Fernando  Bravo Alarcón

Mañana se cumplen 52 años desde que dos contiguos eventos naturales dieron lugar al más mortífero que golpeó al Perú republicano: en la tarde del domingo 31 de mayo de 1970, los departamentos de Áncash, Lima, La Libertad y adyacentes fueron sacudidos por un estruendoso terremoto que liberó suficiente energía como para provocar el desprendimiento de una viscosa mole del pico Huascarán que arrasó las ciudades de y Ranrahirca (Callejón de Huaylas).

Este dramático suceso se convirtió en un parteaguas en la historia de los desastres en el país. Además, como sostuviera el desaparecido ingeniero Julio Kuroiwa, marcó el comienzo de la ingeniería sísmica peruana. Después de él, el Estado modificó su forma de tratar con las catástrofes: si antes las respuestas eran reactivas y un tanto caritativas, posteriormente (1972) se instituyó un sistema especializado en desastres cuyas claves de bóveda serán la prevención y la gestión de riesgos, para convertirse en una política de Estado. De esta manera, se oficializa una perspectiva que abandona las explicaciones mágico-religiosas y naturalistas de los desastres. Pero no solo eso. Como sostiene el historiador Víctor Álvarez, merced a la magnitud de la ayuda humanitaria internacional que llegó al Perú tras el evento, esta tragedia local alcanzaría un carácter “global” en el contexto de la Guerra Fría.

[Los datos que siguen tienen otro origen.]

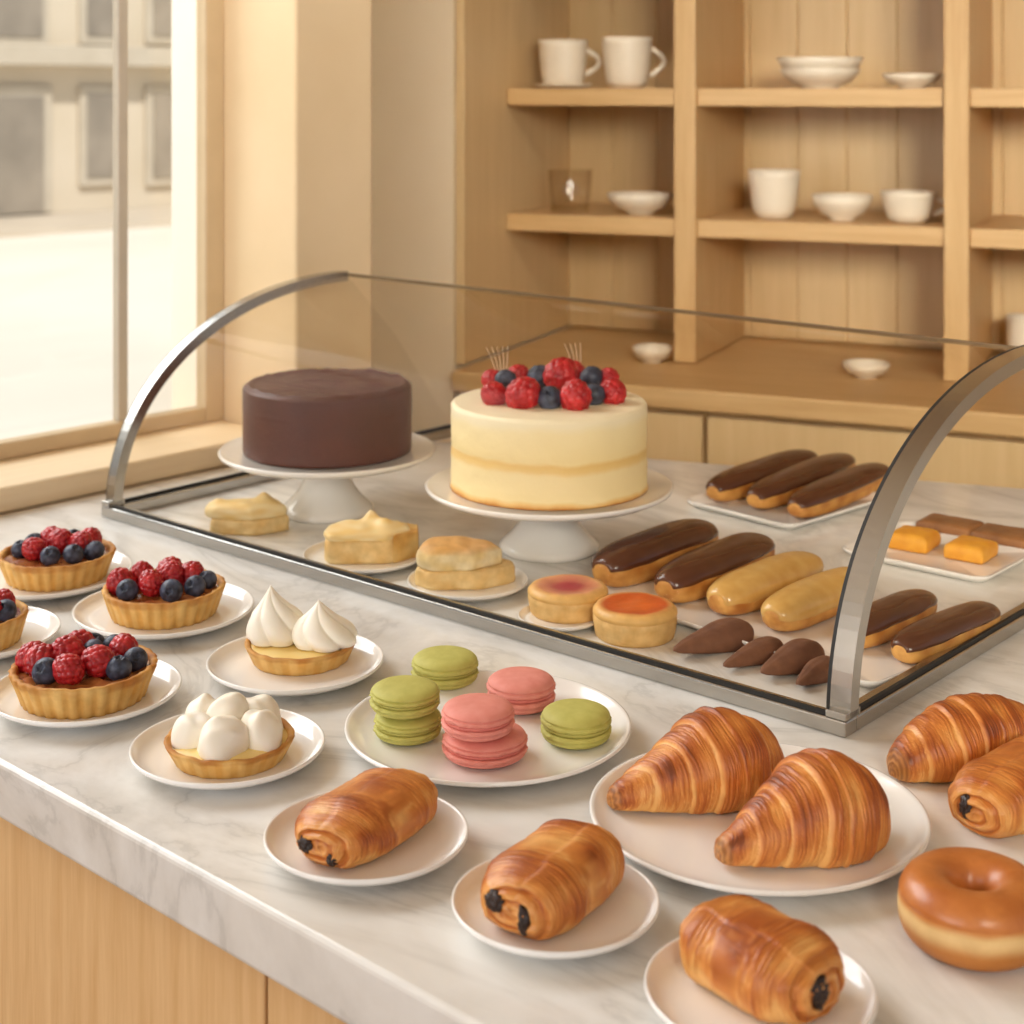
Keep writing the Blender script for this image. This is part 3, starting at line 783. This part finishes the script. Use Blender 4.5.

Otra consecuencia fue la aparición de estudios de índole social y antropológica en torno de los desastres, los cuales pretendían ir más allá de sus aspectos geofísicos e ingenieriles para afirmar un paradigma donde la vulnerabilidad, la participación social, la gestión local y el desarrollo tendrían cabida. Aquí vale destacar el trabajo pionero del antropólogo Anthony Oliver-Smith, quien tras un consistente trabajo de campo en el renaciente Yungay emprendió uno de los primeros estudios etnográficos centrados en el cambio y la adaptación que un grupo humano enfrenta tras sufrir un evento catastrófico. El puñado de yungaínos sobrevivientes no solo tuvo que vérselas con incontrolables fuerzas tectónicas, sino también con fuerzas políticas de cambio, encarnadas por el gobierno reformista de entonces y agentes internacionales que decidieron aprovechar la destrucción de las ciudades del Callejón para imponer esquemas de convivencia social y urbana que no comulgaban necesariamente con la de los damnificados.

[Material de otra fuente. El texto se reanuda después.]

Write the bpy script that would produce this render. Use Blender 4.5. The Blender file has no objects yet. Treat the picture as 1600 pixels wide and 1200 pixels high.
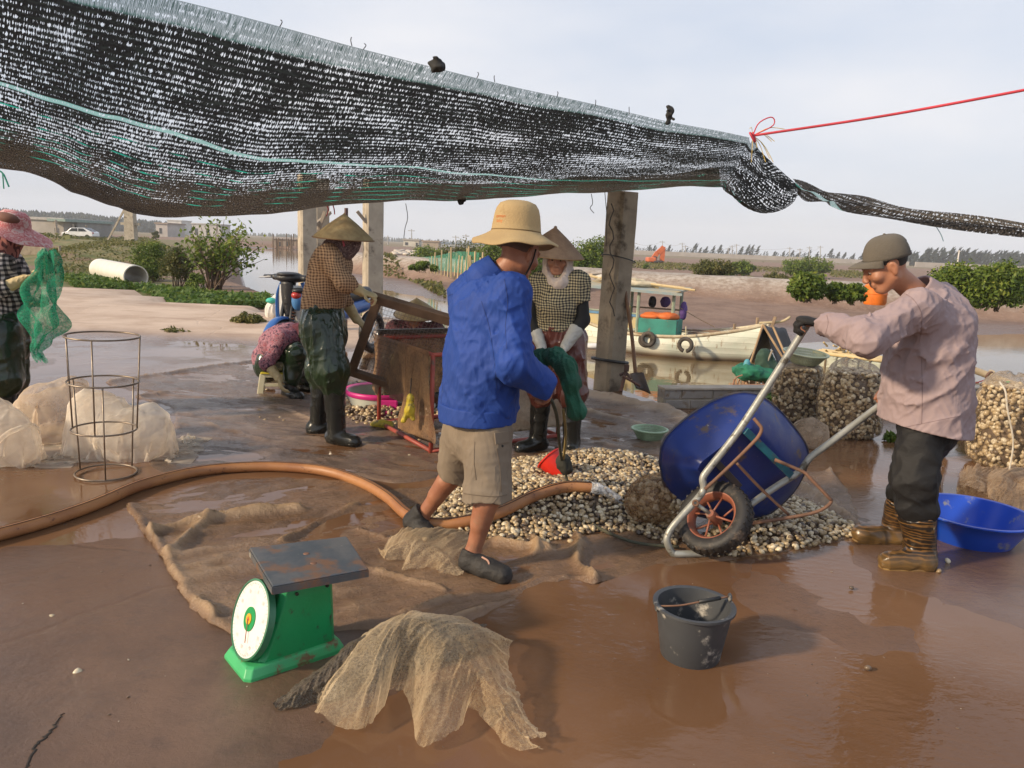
import bpy, math, random
import numpy as np
from mathutils import Vector, Matrix
random.seed(7); RNG = np.random.default_rng(7)
scene = bpy.context.scene
C = scene.collection
# ------------------------------------------------------------------ camera
FPX, CAMH = 1180.0, 1.45
PITCH, ROLL = math.radians(10.4), math.radians(2.4)
_fw = np.array([0, math.cos(PITCH), -math.sin(PITCH)]); _u0 = np.cross([1., 0, 0], _fw)
_cx = math.cos(ROLL)*np.array([1., 0, 0]) + math.sin(ROLL)*_u0
_cy = -math.sin(ROLL)*np.array([1., 0, 0]) + math.cos(ROLL)*_u0
cam_d = bpy.data.cameras.new('camera'); cam = bpy.data.objects.new('camera', cam_d); C.objects.link(cam)
cam_d.sensor_width = 36; cam_d.lens = FPX*36/1600; cam_d.clip_start = .05; cam_d.clip_end = 9000
cam.matrix_world = Matrix([[_cx[0], _cy[0], -_fw[0], 0], [_cx[1], _cy[1], -_fw[1], 0], [_cx[2], _cy[2], -_fw[2], CAMH], [0, 0, 0, 1]])
scene.camera = cam
# ------------------------------------------------------------------ light
SUN_EL = math.radians(25); SUN_AZ = (-.90, -.43)          # direction towards the sun, on the ground
_n = math.hypot(*SUN_AZ); SD = np.array([SUN_AZ[0]/_n*math.cos(SUN_EL), SUN_AZ[1]/_n*math.cos(SUN_EL), math.sin(SUN_EL)])
sl = bpy.data.lights.new('sun', 'SUN'); sl.energy = 3.8; sl.angle = math.radians(4); sl.color = (1, .81, .57)
so = bpy.data.objects.new('sun', sl); C.objects.link(so)
so.rotation_euler = Vector((-SD[0], -SD[1], -SD[2])).to_track_quat('-Z', 'Y').to_euler()
W = bpy.data.worlds.new('World'); scene.world = W; W.use_nodes = True
nt = W.node_tree; nt.nodes.clear()
def _n_(nt, t, **k):
    n = nt.nodes.new(t)
    for a, b in k.items(): setattr(n, a, b)
    return n
sky = _n_(nt, 'ShaderNodeTexSky', sky_type='NISHITA', sun_disc=False, sun_elevation=SUN_EL,
          sun_rotation=math.atan2(SUN_AZ[0], SUN_AZ[1]), air_density=1.3, dust_density=2.5, ozone_density=1.5)
tc = _n_(nt, 'ShaderNodeTexCoord'); mp = _n_(nt, 'ShaderNodeMapping'); mp.inputs['Scale'].default_value = (1, 1, 3.2)
nz = _n_(nt, 'ShaderNodeTexNoise'); nz.inputs['Scale'].default_value = 1.7; nz.inputs['Detail'].default_value = 5; nz.inputs['Roughness'].default_value = .5
cr = _n_(nt, 'ShaderNodeMapRange'); cr.inputs['From Min'].default_value = .3; cr.inputs['From Max'].default_value = .72; cr.inputs['To Min'].default_value = 0.72; cr.inputs['To Max'].default_value = .97
cr2 = _n_(nt, 'ShaderNodeValToRGB'); cr2.color_ramp.elements[0].position = .35; cr2.color_ramp.elements[1].position = .72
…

La tragedia de 1970 también nos obligó a revisar la multiplicidad de condicionantes críticos que maximizan los impactos de las amenazas naturales: desordenada ocupación del territorio, informalidad, pobreza, falta de autoridad, debilidad institucional, sin olvidar aquellos elementos geofísicos e hidroclimáticos, como nuestra exposición ante el fenómeno de El Niño y el llamado Cinturón de Fuego del Pacífico. De allí que diagnósticos que consideraban a los desastres como expresión de “problemas no resueltos del desarrollo” adquieran legitimidad.

A todo esto añadiría que nuestra confianza en la ciencia es bastante relativa: en 1962, científicos advirtieron en vano sobre la posibilidad de un alud sobre Yungay. En la actualidad, los sismólogos, ingenieros y meteorólogos son requeridos tras algún temblor, sequía o friaje, pero sus invocaciones no siempre son escuchadas. Quizás ya se ha normalizado la situación por la cual se conoce de poblaciones expuestas a peligros anticipados frente a la cual no hay decididas acciones de prevención: el riesgo de desborde de la laguna Palcacocha sobre Huaraz, la creciente ocupación de las faldas del volcán Misti en Arequipa, el posible deslizamiento de los pasivos mineros del cerro Tamboraque (San Mateo) sobre el río Rímac, entre otros casos.

Aunque suene repetitivo, 52 años es tiempo suficiente tanto para aprender de estas tristes experiencias como para aplicar acciones de cuya omisión podríamos arrepentirnos.